Given task — Collect all lines containing the word "scene" from the data.

Provided data —

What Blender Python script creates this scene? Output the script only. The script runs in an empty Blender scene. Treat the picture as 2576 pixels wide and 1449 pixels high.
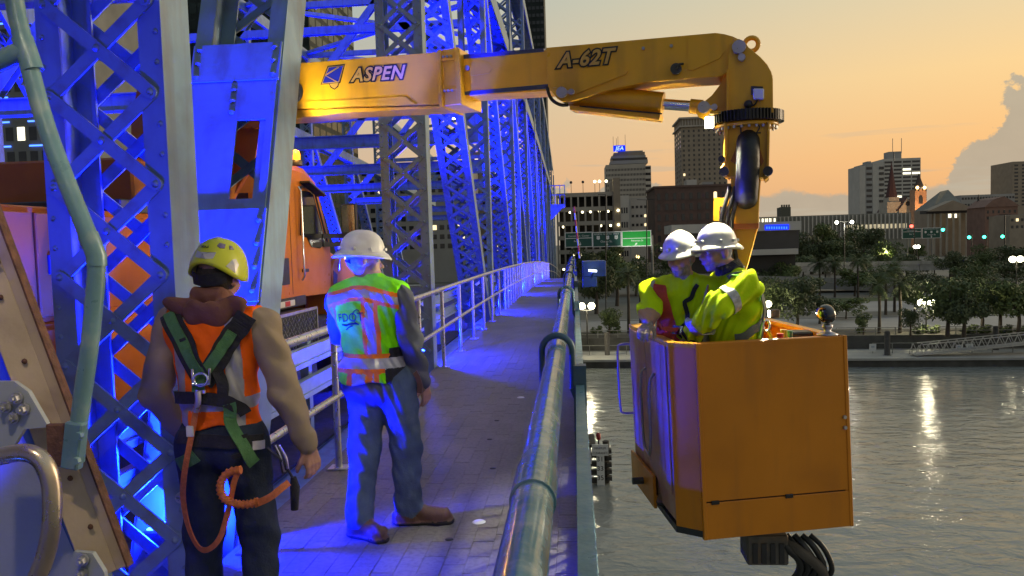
import bpy, bmesh, math, random
import numpy as np
from mathutils import Vector, Matrix
R = math.radians
random.seed(7); np.random.seed(7)
SC = bpy.context.scene
COL = SC.collection

# ------------------------------------------------------------------ camera, sky, light, exposure
EYE = Vector((0.0, 0.0, 1.7))
F = 1935.0; CX = 1288.0; CY = 724.5; ROLL = 0.030
PITCH = 0.0568; YAW = 0.0829
_cr, _sr = math.cos(ROLL), math.sin(ROLL)
_pit = math.atan(PITCH); _yaw = math.atan(YAW / math.sqrt(1 + PITCH ** 2))
FWD = Vector((-math.sin(_yaw) * math.cos(_pit), math.cos(_yaw) * math.cos(_pit), -math.sin(_pit)))
RGT0 = Vector((math.cos(_yaw), math.sin(_yaw), 0))
UP0 = RGT0.cross(FWD)
RGT, UPC = (RGT0 * _cr - UP0 * _sr), (RGT0 * _sr + UP0 * _cr)
cam_d = bpy.data.cameras.new('camera'); cam = bpy.data.objects.new('camera', cam_d); COL.objects.link(cam)
cam_d.sensor_width = 36; cam_d.lens = 36 * F / 2576; cam_d.clip_start = .05; cam_d.clip_end = 6000
cam.matrix_world = Matrix(((RGT.x, UPC.x, -FWD.x, EYE.x), (RGT.y, UPC.y, -FWD.y, EYE.y), (RGT.z, UPC.z, -FWD.z, EYE.z), (0, 0, 0, 1)))
SC.camera = cam

def ray(px, py): return FWD + RGT * ((px - CX) / F) + UPC * ((CY - py) / F)
def at_y(px, py, y): r = ray(px, py); return EYE + r * (y / r.y)
def at_x(px, py, x): r = ray(px, py); return EYE + r * (x / r.x)
def at_z(px, py, z): r = ray(px, py); return EYE + r * ((z - EYE.z) / r.z)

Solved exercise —
What Blender Python script creates this scene? Output the script only. The script runs in an empty Blender scene. Treat the picture as 2576 pixels wide and 1449 pixels high.
SC = bpy.context.scene